Short exercise ▸
Scan the lines below for the string "scene" and copy every one that has it.

Given information ▸
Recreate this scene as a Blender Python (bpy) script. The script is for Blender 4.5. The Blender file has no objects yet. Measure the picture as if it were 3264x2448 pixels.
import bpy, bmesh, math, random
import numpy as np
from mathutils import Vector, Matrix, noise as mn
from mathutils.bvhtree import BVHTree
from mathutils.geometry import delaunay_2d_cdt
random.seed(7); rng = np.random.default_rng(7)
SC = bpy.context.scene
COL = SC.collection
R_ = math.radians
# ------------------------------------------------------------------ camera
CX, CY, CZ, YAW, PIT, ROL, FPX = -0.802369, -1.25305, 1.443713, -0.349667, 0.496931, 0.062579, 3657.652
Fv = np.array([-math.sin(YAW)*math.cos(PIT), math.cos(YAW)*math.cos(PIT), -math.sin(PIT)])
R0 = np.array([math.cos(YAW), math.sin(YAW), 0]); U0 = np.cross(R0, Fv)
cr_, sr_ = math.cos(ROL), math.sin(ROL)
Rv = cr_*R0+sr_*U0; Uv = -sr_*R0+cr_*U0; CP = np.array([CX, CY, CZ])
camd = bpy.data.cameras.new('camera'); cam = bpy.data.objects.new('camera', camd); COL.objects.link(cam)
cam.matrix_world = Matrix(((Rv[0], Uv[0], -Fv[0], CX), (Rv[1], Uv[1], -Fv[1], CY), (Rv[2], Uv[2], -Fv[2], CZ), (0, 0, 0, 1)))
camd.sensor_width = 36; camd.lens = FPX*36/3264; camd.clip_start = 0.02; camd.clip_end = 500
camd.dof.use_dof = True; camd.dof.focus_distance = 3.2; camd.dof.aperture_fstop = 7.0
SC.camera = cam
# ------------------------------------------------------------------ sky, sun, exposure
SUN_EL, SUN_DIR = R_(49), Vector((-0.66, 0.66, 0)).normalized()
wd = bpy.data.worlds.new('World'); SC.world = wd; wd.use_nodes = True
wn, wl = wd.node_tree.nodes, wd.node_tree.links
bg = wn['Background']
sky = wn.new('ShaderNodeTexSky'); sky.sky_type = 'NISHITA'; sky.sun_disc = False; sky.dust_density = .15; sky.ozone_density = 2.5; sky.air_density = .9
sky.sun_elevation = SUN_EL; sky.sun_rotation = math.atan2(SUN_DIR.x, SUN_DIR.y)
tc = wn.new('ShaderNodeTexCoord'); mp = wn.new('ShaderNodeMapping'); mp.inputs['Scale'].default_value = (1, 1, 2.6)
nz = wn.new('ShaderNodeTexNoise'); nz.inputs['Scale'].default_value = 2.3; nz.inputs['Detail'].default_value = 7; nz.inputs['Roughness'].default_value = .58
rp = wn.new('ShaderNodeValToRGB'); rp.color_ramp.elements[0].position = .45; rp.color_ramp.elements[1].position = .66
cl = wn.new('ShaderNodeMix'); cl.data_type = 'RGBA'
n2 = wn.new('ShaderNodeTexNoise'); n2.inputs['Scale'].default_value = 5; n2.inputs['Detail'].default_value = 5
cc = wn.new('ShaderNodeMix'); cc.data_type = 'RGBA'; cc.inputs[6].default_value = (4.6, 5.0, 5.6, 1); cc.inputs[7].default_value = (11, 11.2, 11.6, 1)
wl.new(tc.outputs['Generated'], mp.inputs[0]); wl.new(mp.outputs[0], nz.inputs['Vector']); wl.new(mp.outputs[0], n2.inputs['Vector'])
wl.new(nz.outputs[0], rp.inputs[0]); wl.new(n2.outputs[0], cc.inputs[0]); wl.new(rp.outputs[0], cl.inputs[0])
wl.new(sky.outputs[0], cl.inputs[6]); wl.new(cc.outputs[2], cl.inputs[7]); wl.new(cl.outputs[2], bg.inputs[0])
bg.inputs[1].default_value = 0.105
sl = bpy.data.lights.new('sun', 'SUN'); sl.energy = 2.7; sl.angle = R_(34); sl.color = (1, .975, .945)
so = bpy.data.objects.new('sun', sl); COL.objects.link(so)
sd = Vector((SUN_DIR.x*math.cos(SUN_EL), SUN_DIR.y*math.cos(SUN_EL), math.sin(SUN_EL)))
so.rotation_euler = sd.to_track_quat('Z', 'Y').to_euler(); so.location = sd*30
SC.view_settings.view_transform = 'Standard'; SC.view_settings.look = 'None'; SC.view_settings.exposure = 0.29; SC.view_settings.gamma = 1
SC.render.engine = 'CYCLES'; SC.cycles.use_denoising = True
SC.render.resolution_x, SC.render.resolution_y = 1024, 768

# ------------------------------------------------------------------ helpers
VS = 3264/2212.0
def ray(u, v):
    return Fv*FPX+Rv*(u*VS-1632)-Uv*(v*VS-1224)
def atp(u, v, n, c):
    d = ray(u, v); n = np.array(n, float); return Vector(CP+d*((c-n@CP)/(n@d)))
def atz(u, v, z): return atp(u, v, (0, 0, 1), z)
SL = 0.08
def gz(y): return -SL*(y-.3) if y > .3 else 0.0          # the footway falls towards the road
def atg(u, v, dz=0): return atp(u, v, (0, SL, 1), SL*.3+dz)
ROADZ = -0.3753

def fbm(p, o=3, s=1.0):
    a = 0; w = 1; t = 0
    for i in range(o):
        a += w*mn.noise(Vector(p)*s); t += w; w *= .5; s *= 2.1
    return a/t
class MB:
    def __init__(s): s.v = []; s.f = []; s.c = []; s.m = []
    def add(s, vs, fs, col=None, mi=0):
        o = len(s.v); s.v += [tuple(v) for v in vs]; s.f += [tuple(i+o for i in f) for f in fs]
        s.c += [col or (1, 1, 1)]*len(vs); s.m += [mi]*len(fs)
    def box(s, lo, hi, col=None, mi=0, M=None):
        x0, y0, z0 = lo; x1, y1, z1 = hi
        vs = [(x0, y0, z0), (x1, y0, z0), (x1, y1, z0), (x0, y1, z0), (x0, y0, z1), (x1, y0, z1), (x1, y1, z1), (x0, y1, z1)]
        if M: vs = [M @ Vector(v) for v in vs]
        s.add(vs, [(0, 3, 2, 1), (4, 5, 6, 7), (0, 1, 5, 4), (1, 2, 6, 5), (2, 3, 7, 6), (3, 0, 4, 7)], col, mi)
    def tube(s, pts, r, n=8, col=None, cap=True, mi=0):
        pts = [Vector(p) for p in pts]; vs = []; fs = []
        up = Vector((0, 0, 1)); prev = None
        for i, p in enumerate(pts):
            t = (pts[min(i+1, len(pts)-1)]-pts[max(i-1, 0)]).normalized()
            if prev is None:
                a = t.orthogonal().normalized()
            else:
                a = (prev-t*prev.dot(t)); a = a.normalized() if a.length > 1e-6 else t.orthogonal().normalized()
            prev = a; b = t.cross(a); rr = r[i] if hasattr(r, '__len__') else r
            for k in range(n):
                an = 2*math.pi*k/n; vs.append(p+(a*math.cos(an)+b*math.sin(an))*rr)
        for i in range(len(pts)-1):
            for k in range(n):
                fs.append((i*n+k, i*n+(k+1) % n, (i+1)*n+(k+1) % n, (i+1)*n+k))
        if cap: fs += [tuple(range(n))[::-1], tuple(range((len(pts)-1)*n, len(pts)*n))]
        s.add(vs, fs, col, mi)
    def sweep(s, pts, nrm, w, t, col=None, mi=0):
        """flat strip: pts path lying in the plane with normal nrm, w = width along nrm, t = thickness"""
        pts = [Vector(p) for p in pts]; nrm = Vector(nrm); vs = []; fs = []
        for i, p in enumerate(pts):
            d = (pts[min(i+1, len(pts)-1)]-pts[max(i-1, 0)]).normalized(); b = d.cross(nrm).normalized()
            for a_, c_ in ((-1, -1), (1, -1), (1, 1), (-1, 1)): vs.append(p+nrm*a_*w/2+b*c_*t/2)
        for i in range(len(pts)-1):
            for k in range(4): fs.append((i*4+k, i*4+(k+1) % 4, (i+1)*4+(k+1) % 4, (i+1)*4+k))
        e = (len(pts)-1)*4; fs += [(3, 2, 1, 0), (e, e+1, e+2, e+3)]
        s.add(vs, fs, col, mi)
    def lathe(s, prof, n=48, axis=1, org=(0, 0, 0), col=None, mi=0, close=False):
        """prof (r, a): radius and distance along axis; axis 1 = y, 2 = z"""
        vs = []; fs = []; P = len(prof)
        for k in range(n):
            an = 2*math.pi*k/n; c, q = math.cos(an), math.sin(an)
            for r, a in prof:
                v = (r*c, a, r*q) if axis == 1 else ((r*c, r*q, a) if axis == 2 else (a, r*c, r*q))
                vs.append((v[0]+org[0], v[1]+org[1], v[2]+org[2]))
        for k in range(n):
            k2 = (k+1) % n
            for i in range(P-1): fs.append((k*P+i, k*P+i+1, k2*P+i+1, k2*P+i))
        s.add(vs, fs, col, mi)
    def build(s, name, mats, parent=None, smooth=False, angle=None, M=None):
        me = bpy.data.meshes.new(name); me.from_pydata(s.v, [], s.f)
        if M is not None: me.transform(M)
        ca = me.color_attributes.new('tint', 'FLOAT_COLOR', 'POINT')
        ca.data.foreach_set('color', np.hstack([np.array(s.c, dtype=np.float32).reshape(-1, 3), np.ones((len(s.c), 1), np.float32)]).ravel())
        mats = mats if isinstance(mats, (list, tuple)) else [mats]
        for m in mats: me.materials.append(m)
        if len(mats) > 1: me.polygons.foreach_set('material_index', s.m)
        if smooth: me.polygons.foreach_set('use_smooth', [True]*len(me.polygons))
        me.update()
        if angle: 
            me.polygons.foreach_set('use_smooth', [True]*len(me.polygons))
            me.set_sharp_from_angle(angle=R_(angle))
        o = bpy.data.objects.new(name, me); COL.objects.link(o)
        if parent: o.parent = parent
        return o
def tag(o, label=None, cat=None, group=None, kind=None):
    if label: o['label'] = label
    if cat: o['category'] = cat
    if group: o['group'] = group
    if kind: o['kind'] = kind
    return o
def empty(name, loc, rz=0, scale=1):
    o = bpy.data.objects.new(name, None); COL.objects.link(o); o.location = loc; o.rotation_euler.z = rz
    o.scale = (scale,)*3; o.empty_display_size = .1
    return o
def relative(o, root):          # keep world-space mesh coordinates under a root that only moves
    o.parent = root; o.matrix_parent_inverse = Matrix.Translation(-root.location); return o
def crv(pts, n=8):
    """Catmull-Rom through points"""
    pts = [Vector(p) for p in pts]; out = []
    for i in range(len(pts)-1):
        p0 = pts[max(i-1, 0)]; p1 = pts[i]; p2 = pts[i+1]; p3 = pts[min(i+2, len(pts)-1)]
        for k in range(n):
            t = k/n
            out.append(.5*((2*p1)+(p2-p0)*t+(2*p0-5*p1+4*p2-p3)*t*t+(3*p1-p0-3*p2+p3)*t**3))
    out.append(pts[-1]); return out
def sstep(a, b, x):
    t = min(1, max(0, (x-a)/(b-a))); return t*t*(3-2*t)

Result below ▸
Recreate this scene as a Blender Python (bpy) script. The script is for Blender 4.5. The Blender file has no objects yet. Measure the picture as if it were 3264x2448 pixels.
SC = bpy.context.scene